:: PROBLEM REQUIREMENTS ::
Repeat, please, only the lines from the top of the data down to the line with "col = scn.collection"; include both of those lines.

# Start of DATA SHOWN

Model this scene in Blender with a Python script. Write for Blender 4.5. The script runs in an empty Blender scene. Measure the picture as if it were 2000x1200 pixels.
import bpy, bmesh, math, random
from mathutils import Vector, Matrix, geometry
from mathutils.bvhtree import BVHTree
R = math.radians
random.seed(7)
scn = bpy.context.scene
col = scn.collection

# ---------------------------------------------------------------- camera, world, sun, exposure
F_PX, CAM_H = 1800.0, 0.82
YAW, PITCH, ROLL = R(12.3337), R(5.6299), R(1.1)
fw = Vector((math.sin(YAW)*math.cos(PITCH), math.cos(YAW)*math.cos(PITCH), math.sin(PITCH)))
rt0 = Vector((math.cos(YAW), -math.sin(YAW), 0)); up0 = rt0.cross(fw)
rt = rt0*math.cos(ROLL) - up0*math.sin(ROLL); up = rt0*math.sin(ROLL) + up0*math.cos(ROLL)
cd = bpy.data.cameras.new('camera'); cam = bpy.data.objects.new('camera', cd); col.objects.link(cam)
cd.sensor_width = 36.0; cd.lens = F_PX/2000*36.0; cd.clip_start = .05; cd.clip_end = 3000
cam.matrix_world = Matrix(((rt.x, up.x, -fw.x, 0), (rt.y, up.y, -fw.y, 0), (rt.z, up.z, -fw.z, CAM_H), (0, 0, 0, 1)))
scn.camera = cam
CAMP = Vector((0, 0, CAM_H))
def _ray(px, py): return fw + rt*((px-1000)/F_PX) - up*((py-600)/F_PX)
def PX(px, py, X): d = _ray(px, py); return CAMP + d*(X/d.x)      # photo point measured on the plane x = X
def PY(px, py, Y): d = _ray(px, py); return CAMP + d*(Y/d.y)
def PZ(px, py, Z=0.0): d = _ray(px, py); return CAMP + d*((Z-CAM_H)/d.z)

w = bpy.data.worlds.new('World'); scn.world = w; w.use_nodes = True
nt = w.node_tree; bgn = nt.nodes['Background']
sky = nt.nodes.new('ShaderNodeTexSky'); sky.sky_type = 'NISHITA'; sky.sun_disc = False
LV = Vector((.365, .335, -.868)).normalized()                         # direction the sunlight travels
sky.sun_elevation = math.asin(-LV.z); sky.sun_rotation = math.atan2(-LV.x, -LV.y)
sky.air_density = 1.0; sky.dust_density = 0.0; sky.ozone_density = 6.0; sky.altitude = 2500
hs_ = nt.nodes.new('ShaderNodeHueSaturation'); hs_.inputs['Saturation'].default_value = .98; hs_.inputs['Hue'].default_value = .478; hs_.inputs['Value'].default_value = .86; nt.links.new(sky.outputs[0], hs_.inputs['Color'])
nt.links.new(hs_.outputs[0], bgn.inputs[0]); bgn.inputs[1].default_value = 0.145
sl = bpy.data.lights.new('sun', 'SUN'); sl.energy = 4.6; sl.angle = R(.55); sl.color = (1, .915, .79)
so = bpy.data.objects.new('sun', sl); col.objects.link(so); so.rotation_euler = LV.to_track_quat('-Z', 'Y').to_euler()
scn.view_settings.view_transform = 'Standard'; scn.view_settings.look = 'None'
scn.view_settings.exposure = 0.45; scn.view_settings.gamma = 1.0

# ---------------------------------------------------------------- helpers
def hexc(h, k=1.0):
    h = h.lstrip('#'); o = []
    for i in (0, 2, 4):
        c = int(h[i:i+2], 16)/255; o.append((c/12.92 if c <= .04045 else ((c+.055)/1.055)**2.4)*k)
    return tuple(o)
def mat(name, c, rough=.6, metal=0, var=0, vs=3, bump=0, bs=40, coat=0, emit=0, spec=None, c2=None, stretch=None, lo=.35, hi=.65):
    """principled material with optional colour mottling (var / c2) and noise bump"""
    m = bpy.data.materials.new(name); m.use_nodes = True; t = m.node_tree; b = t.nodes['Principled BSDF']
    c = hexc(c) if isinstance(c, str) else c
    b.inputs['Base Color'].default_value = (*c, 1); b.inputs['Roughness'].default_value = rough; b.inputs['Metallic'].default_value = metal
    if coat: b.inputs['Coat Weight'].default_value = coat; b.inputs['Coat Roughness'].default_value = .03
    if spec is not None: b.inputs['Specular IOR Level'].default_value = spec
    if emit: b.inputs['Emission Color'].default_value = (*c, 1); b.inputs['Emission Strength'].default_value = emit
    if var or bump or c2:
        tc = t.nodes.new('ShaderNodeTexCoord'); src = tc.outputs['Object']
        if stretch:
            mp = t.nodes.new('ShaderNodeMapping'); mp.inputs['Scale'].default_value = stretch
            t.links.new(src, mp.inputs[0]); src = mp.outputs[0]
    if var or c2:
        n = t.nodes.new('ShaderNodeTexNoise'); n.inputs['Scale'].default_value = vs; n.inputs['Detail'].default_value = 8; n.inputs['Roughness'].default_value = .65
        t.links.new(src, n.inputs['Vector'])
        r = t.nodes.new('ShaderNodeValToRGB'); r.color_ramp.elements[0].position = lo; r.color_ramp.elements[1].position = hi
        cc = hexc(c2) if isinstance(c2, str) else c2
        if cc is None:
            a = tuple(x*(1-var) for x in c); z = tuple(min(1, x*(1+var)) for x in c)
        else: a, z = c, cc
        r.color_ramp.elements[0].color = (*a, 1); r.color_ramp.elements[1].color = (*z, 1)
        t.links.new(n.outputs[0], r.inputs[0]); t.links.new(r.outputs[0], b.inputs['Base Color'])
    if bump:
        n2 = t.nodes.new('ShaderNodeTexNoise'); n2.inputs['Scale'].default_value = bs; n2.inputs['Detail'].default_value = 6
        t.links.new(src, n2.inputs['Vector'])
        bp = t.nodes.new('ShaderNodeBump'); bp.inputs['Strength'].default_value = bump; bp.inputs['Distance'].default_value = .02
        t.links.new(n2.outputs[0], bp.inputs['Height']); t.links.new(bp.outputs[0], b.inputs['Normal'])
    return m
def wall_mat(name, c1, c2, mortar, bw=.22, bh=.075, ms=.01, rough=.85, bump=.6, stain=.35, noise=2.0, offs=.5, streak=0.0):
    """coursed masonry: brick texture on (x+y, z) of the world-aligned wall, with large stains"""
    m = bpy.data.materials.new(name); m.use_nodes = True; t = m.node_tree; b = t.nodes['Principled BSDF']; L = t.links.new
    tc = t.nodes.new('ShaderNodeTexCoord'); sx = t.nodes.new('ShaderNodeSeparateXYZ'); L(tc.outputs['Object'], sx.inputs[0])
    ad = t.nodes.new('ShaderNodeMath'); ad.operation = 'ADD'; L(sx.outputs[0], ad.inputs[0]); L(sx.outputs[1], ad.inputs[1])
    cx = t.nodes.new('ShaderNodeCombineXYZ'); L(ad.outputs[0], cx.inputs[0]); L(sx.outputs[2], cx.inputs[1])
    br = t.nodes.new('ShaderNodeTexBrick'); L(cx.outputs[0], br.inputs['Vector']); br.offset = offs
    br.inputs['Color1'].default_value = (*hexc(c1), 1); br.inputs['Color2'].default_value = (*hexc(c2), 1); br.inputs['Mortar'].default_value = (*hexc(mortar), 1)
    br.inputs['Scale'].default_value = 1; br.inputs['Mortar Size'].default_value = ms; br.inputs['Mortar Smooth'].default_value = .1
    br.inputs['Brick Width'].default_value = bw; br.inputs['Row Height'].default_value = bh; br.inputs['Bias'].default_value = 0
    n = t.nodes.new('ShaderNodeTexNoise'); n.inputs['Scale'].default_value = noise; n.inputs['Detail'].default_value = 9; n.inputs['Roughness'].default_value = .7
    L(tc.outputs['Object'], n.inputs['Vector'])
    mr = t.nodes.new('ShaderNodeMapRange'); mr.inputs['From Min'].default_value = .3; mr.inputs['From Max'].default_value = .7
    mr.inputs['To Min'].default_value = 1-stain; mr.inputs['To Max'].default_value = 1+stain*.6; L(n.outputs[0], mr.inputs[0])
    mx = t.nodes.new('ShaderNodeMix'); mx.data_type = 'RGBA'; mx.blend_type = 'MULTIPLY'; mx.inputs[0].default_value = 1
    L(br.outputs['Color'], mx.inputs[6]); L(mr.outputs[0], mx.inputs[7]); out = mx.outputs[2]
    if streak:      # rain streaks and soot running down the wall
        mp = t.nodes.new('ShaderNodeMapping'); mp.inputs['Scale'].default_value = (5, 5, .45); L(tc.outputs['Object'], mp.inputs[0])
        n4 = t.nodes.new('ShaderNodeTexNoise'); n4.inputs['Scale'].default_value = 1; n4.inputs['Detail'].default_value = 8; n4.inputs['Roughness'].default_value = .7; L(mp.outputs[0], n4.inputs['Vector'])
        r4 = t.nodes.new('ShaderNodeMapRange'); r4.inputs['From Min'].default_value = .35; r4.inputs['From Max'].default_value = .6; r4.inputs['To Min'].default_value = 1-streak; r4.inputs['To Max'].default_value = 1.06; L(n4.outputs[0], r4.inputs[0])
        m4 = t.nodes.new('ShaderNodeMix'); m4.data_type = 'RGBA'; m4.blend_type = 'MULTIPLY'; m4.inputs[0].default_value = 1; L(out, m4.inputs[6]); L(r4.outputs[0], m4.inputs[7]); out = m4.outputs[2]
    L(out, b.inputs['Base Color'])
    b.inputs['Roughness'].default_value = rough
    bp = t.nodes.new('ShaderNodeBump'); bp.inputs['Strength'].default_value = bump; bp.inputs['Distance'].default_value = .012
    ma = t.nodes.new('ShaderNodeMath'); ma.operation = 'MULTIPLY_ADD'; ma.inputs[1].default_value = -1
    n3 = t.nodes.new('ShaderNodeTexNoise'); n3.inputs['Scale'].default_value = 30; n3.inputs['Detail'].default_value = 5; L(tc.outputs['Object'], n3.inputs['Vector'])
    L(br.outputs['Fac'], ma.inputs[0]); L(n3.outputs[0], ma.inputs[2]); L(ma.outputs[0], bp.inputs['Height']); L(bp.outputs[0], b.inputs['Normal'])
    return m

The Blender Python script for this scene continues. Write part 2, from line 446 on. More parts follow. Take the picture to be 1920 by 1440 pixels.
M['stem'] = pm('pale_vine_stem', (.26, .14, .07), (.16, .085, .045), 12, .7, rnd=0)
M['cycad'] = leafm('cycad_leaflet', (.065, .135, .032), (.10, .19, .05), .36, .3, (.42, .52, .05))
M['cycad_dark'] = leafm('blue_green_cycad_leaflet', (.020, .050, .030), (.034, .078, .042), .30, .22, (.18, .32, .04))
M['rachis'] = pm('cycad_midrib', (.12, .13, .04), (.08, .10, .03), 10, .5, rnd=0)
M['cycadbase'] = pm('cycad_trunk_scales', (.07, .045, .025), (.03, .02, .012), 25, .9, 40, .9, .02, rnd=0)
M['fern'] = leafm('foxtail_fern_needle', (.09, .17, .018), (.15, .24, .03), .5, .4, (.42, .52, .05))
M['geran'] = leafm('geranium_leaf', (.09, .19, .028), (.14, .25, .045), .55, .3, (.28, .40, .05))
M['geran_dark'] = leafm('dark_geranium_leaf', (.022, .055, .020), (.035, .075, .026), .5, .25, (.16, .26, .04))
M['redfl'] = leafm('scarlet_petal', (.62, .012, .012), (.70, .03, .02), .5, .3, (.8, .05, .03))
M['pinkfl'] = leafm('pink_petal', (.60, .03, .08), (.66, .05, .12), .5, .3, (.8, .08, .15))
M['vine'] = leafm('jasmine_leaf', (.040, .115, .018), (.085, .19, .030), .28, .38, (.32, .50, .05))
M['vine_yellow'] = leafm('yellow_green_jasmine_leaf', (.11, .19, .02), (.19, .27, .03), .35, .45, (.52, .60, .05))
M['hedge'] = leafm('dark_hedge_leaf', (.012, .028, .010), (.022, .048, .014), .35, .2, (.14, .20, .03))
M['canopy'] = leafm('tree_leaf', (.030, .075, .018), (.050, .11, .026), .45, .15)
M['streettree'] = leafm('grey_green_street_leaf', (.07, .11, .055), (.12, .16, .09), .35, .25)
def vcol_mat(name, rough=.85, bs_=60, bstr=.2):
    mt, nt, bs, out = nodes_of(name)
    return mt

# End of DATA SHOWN

:: RESPONSE ::
Model this scene in Blender with a Python script. Write for Blender 4.5. The script runs in an empty Blender scene. Measure the picture as if it were 2000x1200 pixels.
import bpy, bmesh, math, random
from mathutils import Vector, Matrix, geometry
from mathutils.bvhtree import BVHTree
R = math.radians
random.seed(7)
scn = bpy.context.scene
col = scn.collection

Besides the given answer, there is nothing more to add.